Take the material below and write it all out again exactly.

- _Recorded information_
## Start
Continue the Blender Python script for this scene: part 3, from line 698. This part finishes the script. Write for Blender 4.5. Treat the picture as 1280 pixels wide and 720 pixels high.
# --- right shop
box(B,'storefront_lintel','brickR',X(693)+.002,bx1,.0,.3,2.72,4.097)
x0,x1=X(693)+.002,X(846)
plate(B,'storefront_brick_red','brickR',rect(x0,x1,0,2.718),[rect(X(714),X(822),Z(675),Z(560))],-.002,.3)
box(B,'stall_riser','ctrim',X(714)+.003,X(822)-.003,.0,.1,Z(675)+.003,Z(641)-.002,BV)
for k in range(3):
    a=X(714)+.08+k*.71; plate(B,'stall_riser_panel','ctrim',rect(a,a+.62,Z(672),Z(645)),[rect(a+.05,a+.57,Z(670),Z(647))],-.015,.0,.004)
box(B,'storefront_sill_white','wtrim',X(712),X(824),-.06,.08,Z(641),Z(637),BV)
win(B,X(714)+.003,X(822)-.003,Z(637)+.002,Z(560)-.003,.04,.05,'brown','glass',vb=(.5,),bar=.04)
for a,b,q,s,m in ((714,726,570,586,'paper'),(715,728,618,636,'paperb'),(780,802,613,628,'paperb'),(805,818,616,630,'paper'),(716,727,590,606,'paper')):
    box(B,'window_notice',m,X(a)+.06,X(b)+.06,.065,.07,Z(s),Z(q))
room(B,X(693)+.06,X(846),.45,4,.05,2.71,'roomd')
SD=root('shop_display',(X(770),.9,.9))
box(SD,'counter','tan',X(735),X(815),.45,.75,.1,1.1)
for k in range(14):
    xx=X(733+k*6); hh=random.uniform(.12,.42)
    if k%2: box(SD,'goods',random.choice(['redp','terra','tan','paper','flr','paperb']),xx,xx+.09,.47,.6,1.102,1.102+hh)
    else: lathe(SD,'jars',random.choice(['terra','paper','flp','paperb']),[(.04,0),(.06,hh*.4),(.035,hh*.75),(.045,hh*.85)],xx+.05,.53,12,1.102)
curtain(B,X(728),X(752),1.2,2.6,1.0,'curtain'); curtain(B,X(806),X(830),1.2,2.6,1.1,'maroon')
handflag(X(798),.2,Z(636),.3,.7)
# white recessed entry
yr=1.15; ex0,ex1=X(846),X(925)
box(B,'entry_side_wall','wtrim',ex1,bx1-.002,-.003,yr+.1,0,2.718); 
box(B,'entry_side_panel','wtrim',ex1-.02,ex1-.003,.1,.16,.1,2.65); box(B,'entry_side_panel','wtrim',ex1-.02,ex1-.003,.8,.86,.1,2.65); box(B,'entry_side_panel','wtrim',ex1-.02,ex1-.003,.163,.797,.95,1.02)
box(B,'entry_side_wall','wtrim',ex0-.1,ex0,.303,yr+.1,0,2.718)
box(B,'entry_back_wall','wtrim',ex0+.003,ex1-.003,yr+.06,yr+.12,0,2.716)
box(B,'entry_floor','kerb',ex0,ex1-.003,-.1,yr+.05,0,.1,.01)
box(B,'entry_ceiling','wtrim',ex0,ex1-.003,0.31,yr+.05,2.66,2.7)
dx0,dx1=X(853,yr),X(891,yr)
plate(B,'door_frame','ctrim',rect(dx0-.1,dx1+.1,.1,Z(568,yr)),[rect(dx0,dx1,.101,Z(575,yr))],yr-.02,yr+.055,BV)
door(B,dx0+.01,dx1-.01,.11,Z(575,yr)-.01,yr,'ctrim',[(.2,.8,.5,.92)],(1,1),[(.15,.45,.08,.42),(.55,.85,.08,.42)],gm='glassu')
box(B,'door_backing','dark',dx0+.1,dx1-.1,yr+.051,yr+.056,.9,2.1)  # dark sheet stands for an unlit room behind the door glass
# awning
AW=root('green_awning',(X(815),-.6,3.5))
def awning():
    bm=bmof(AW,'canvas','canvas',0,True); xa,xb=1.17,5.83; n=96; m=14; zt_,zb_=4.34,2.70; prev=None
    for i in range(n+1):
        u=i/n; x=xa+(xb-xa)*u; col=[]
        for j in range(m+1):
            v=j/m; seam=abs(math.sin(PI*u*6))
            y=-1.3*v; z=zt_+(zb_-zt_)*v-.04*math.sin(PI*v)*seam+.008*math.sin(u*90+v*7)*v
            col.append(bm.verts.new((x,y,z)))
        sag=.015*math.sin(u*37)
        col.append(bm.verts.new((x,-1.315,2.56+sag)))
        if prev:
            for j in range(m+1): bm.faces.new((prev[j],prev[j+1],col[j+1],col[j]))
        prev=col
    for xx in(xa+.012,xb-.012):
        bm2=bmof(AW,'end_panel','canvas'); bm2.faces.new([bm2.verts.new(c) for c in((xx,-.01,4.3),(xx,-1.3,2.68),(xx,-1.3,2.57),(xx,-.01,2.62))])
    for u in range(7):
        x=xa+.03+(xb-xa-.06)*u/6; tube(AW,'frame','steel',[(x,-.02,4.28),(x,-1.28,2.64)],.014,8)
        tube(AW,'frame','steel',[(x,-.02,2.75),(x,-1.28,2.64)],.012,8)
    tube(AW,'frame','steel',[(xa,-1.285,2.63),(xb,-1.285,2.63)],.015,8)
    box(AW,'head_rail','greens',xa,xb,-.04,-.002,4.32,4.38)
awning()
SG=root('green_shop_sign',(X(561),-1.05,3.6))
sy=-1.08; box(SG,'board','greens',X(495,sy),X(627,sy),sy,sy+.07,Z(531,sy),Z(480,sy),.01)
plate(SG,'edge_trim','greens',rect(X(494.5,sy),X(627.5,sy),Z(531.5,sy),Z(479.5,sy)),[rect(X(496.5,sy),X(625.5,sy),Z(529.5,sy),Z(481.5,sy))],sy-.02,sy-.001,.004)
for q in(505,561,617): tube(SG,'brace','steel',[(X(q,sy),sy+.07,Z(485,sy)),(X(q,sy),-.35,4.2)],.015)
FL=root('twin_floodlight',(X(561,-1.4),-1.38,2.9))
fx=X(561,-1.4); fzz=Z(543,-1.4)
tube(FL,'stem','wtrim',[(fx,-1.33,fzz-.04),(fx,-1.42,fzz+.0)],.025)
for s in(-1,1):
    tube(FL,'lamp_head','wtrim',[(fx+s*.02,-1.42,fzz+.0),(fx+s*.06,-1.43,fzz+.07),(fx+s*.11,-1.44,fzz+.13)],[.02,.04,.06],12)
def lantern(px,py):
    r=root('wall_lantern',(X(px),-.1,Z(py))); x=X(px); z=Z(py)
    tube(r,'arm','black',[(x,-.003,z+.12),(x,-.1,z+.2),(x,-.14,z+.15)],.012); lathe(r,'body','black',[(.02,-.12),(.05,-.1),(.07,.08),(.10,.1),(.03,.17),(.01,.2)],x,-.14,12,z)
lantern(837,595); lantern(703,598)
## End
- _Worked solution_
Continue the Blender Python script for this scene: part 3, from line 698. This part finishes the script. Write for Blender 4.5. Treat the picture as 1280 pixels wide and 720 pixels high.
# --- right shop
box(B,'storefront_lintel','brickR',X(693)+.002,bx1,.0,.3,2.72,4.097)
x0,x1=X(693)+.002,X(846)
plate(B,'storefront_brick_red','brickR',rect(x0,x1,0,2.718),[rect(X(714),X(822),Z(675),Z(560))],-.002,.3)
box(B,'stall_riser','ctrim',X(714)+.003,X(822)-.003,.0,.1,Z(675)+.003,Z(641)-.002,BV)
for k in range(3):
    a=X(714)+.08+k*.71; plate(B,'stall_riser_panel','ctrim',rect(a,a+.62,Z(672),Z(645)),[rect(a+.05,a+.57,Z(670),Z(647))],-.015,.0,.004)
box(B,'storefront_sill_white','wtrim',X(712),X(824),-.06,.08,Z(641),Z(637),BV)
win(B,X(714)+.003,X(822)-.003,Z(637)+.002,Z(560)-.003,.04,.05,'brown','glass',vb=(.5,),bar=.04)
for a,b,q,s,m in ((714,726,570,586,'paper'),(715,728,618,636,'paperb'),(780,802,613,628,'paperb'),(805,818,616,630,'paper'),(716,727,590,606,'paper')):
    box(B,'window_notice',m,X(a)+.06,X(b)+.06,.065,.07,Z(s),Z(q))
room(B,X(693)+.06,X(846),.45,4,.05,2.71,'roomd')
SD=root('shop_display',(X(770),.9,.9))
box(SD,'counter','tan',X(735),X(815),.45,.75,.1,1.1)
for k in range(14):
    xx=X(733+k*6); hh=random.uniform(.12,.42)
    if k%2: box(SD,'goods',random.choice(['redp','terra','tan','paper','flr','paperb']),xx,xx+.09,.47,.6,1.102,1.102+hh)
    else: lathe(SD,'jars',random.choice(['terra','paper','flp','paperb']),[(.04,0),(.06,hh*.4),(.035,hh*.75),(.045,hh*.85)],xx+.05,.53,12,1.102)
curtain(B,X(728),X(752),1.2,2.6,1.0,'curtain'); curtain(B,X(806),X(830),1.2,2.6,1.1,'maroon')
handflag(X(798),.2,Z(636),.3,.7)
# white recessed entry
yr=1.15; ex0,ex1=X(846),X(925)
box(B,'entry_side_wall','wtrim',ex1,bx1-.002,-.003,yr+.1,0,2.718); 
box(B,'entry_side_panel','wtrim',ex1-.02,ex1-.003,.1,.16,.1,2.65); box(B,'entry_side_panel','wtrim',ex1-.02,ex1-.003,.8,.86,.1,2.65); box(B,'entry_side_panel','wtrim',ex1-.02,ex1-.003,.163,.797,.95,1.02)
box(B,'entry_side_wall','wtrim',ex0-.1,ex0,.303,yr+.1,0,2.718)
box(B,'entry_back_wall','wtrim',ex0+.003,ex1-.003,yr+.06,yr+.12,0,2.716)
box(B,'entry_floor','kerb',ex0,ex1-.003,-.1,yr+.05,0,.1,.01)
box(B,'entry_ceiling','wtrim',ex0,ex1-.003,0.31,yr+.05,2.66,2.7)
dx0,dx1=X(853,yr),X(891,yr)
plate(B,'door_frame','ctrim',rect(dx0-.1,dx1+.1,.1,Z(568,yr)),[rect(dx0,dx1,.101,Z(575,yr))],yr-.02,yr+.055,BV)
door(B,dx0+.01,dx1-.01,.11,Z(575,yr)-.01,yr,'ctrim',[(.2,.8,.5,.92)],(1,1),[(.15,.45,.08,.42),(.55,.85,.08,.42)],gm='glassu')
box(B,'door_backing','dark',dx0+.1,dx1-.1,yr+.051,yr+.056,.9,2.1)  # dark sheet stands for an unlit room behind the door glass
# awning
AW=root('green_awning',(X(815),-.6,3.5))
def awning():
    bm=bmof(AW,'canvas','canvas',0,True); xa,xb=1.17,5.83; n=96; m=14; zt_,zb_=4.34,2.70; prev=None
    for i in range(n+1):
        u=i/n; x=xa+(xb-xa)*u; col=[]
        for j in range(m+1):
            v=j/m; seam=abs(math.sin(PI*u*6))
            y=-1.3*v; z=zt_+(zb_-zt_)*v-.04*math.sin(PI*v)*seam+.008*math.sin(u*90+v*7)*v
            col.append(bm.verts.new((x,y,z)))
        sag=.015*math.sin(u*37)
        col.append(bm.verts.new((x,-1.315,2.56+sag)))
        if prev:
            for j in range(m+1): bm.faces.new((prev[j],prev[j+1],col[j+1],col[j]))
        prev=col
    for xx in(xa+.012,xb-.012):
        bm2=bmof(AW,'end_panel','canvas'); bm2.faces.new([bm2.verts.new(c) for c in((xx,-.01,4.3),(xx,-1.3,2.68),(xx,-1.3,2.57),(xx,-.01,2.62))])
    for u in range(7):
        x=xa+.03+(xb-xa-.06)*u/6; tube(AW,'frame','steel',[(x,-.02,4.28),(x,-1.28,2.64)],.014,8)
        tube(AW,'frame','steel',[(x,-.02,2.75),(x,-1.28,2.64)],.012,8)
    tube(AW,'frame','steel',[(xa,-1.285,2.63),(xb,-1.285,2.63)],.015,8)
    box(AW,'head_rail','greens',xa,xb,-.04,-.002,4.32,4.38)
awning()
SG=root('green_shop_sign',(X(561),-1.05,3.6))
sy=-1.08; box(SG,'board','greens',X(495,sy),X(627,sy),sy,sy+.07,Z(531,sy),Z(480,sy),.01)
plate(SG,'edge_trim','greens',rect(X(494.5,sy),X(627.5,sy),Z(531.5,sy),Z(479.5,sy)),[rect(X(496.5,sy),X(625.5,sy),Z(529.5,sy),Z(481.5,sy))],sy-.02,sy-.001,.004)
for q in(505,561,617): tube(SG,'brace','steel',[(X(q,sy),sy+.07,Z(485,sy)),(X(q,sy),-.35,4.2)],.015)
FL=root('twin_floodlight',(X(561,-1.4),-1.38,2.9))
fx=X(561,-1.4); fzz=Z(543,-1.4)
tube(FL,'stem','wtrim',[(fx,-1.33,fzz-.04),(fx,-1.42,fzz+.0)],.025)
for s in(-1,1):
    tube(FL,'lamp_head','wtrim',[(fx+s*.02,-1.42,fzz+.0),(fx+s*.06,-1.43,fzz+.07),(fx+s*.11,-1.44,fzz+.13)],[.02,.04,.06],12)
def lantern(px,py):
    r=root('wall_lantern',(X(px),-.1,Z(py))); x=X(px); z=Z(py)
    tube(r,'arm','black',[(x,-.003,z+.12),(x,-.1,z+.2),(x,-.14,z+.15)],.012); lathe(r,'body','black',[(.02,-.12),(.05,-.1),(.07,.08),(.10,.1),(.03,.17),(.01,.2)],x,-.14,12,z)
lantern(837,595); lantern(703,598)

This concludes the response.